Easier.cc is ideal for when you want to keep your team conversations separate from your client conversations or when the client doesn’t have time to be on-boarded into your Slack team.

Select an artboard and use the keyboard shortcut command+option+e; a small dialog will appear telling you that a temporary URL has been copied to the clipboard. Naturally this wouldn’t be a suitable method if you had multiple artboards to share, but it sure is handy if you need a quick and easy solution.

Easier.cc takes your artboard

Previewing the artboard in the browser

Prototyping Tools

InVision App is one of those collaboration/prototyping tools that helps facilitate feedback, user flows and communication between teams.
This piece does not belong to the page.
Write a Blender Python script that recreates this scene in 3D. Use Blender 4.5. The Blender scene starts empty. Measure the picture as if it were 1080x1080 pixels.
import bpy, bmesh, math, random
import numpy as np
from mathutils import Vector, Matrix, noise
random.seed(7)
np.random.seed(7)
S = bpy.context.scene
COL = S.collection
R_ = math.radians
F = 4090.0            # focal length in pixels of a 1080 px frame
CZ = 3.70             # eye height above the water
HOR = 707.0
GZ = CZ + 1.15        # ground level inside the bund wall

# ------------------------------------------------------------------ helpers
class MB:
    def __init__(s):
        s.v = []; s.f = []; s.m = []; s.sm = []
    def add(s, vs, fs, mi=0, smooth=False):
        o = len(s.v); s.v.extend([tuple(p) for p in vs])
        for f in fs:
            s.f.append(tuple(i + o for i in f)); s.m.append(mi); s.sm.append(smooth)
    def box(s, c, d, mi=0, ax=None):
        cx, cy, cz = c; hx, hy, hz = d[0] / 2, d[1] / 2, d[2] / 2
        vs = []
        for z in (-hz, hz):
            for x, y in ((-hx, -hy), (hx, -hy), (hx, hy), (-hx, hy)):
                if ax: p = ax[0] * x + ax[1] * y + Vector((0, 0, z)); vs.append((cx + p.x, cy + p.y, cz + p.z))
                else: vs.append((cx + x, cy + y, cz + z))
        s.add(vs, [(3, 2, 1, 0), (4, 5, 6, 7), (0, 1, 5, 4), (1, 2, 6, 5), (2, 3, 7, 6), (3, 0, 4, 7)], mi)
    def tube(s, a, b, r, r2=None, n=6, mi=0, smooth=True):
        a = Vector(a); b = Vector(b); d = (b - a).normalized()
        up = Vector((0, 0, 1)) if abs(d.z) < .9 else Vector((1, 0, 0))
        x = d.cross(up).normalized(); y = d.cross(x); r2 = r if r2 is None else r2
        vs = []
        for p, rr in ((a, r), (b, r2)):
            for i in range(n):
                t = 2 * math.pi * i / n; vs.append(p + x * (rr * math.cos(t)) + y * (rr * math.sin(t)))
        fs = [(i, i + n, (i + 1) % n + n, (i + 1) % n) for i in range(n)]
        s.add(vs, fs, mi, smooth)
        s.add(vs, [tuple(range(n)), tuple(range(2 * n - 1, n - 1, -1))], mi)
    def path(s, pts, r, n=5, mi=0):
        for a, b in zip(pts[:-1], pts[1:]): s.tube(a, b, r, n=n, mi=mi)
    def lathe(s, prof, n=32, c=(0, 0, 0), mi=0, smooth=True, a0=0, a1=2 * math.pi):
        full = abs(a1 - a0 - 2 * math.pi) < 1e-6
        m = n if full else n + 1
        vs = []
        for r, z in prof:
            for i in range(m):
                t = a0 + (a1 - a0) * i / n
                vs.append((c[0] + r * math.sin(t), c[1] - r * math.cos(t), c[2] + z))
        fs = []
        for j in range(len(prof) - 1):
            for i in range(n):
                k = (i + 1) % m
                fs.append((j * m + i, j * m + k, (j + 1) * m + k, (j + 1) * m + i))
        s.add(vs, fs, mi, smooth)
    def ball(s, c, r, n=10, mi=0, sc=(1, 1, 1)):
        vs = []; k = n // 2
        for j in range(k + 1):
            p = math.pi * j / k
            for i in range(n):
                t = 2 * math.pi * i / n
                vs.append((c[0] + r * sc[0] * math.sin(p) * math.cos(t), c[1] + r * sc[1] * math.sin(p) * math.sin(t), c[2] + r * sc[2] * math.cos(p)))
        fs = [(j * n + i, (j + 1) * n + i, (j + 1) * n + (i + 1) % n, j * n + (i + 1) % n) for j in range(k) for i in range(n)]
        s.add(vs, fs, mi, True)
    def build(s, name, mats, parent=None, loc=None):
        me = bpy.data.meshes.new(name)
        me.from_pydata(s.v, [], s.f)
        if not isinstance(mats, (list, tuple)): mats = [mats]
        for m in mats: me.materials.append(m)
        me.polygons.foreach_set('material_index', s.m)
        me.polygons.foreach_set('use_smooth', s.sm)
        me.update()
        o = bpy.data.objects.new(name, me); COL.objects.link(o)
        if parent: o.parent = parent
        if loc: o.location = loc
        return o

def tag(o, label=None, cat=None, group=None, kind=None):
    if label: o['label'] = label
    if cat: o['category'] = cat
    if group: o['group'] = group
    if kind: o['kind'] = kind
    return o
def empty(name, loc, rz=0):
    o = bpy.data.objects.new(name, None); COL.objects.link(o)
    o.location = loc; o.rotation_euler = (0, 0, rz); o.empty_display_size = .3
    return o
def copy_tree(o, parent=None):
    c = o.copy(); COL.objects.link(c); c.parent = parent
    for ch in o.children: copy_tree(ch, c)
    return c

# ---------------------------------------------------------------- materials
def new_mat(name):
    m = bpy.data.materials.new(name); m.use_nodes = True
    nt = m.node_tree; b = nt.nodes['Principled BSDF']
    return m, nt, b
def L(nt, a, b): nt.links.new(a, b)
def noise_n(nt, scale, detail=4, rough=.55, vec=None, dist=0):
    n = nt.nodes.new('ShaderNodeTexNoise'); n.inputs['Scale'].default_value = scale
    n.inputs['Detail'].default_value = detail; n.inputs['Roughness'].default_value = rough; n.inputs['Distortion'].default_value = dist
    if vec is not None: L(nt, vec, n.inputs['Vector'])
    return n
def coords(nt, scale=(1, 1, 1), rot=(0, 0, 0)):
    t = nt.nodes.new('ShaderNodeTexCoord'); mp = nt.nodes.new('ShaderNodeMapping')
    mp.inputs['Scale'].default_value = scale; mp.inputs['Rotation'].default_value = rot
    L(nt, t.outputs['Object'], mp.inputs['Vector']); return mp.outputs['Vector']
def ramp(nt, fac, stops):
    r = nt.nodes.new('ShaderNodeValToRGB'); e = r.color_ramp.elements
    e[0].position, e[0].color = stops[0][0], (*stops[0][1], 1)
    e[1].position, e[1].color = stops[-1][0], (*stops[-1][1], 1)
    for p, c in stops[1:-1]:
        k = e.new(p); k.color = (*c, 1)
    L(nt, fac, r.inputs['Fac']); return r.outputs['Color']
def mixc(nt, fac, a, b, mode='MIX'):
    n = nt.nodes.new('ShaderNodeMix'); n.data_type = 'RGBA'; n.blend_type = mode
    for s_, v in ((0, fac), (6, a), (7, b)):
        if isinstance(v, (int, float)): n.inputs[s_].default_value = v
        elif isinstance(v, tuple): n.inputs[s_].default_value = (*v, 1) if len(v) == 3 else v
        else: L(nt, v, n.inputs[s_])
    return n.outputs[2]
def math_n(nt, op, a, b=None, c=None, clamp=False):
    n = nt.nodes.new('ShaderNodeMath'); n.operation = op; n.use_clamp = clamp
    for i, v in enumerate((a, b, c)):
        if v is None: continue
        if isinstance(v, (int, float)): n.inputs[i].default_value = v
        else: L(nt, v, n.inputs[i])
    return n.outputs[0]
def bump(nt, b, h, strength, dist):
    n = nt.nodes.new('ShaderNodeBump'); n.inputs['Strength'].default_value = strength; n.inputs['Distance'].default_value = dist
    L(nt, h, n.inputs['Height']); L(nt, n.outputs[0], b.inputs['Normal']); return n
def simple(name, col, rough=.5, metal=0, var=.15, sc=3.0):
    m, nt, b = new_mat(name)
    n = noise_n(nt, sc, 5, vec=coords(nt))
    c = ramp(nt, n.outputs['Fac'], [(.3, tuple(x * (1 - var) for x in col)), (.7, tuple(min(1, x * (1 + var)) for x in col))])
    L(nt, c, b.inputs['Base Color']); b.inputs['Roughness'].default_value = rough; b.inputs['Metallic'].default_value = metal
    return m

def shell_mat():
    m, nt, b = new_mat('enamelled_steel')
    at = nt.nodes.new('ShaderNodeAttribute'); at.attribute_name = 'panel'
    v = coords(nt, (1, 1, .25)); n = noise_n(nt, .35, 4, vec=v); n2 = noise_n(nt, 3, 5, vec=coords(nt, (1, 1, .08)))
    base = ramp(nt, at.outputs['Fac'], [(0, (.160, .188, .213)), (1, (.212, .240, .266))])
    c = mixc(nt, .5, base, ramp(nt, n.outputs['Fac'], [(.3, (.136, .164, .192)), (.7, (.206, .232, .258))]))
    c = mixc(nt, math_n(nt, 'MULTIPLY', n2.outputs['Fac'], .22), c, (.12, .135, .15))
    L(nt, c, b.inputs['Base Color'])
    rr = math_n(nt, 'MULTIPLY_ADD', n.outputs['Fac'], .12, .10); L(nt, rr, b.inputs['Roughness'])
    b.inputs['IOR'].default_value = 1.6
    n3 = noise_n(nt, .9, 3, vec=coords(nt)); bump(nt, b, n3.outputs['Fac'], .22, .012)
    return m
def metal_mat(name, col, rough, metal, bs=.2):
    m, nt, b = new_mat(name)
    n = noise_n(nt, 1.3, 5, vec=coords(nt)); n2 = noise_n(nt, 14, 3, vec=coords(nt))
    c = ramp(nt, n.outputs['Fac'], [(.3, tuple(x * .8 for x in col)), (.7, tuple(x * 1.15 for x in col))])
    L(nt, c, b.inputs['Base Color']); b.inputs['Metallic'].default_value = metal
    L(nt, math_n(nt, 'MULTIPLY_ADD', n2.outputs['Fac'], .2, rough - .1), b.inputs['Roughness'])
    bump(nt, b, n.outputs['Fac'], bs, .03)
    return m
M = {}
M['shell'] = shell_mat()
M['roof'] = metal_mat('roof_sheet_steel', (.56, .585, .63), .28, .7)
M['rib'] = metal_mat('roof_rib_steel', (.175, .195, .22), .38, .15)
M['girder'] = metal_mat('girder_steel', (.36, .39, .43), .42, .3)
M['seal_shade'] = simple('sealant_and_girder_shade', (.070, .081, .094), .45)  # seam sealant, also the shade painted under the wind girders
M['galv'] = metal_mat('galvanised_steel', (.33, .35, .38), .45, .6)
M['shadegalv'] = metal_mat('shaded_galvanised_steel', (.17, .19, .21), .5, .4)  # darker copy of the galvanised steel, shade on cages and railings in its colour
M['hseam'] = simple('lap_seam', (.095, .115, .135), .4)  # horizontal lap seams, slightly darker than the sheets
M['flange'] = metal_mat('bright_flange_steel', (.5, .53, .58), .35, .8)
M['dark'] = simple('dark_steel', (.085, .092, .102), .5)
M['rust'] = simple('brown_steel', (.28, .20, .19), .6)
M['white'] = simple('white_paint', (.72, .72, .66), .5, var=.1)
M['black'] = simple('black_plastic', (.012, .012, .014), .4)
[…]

InVision uses their very own InVision Sync (and Dropbox) to keep everything organised and in-sync, so installing add-ons to Sketch wouldn’t be required if you were to take this route.

InVision App, of course, isn’t free, and it also takes some time to learn the ins and outs of this web app since it’s a little more than just a plugin.

InVision isn’t the only option out there. Here’s a list of collaboration/prototyping tools that integrate with Sketch:

If you’re already using Sketch and one of those tools, then combining the two workflows into one is a no-brainer really.

Conclusion

Sketch could likely benefit from a cloud service similar to Adobe Creative Cloud, but as we all know too well, Sketch usually likes to keep things delightfully simple, opting to improve the user experience of the features it already has rather than invent new ones.

Perhaps the Local Network Sharing feature will evolve to accommodate remote teams in the future?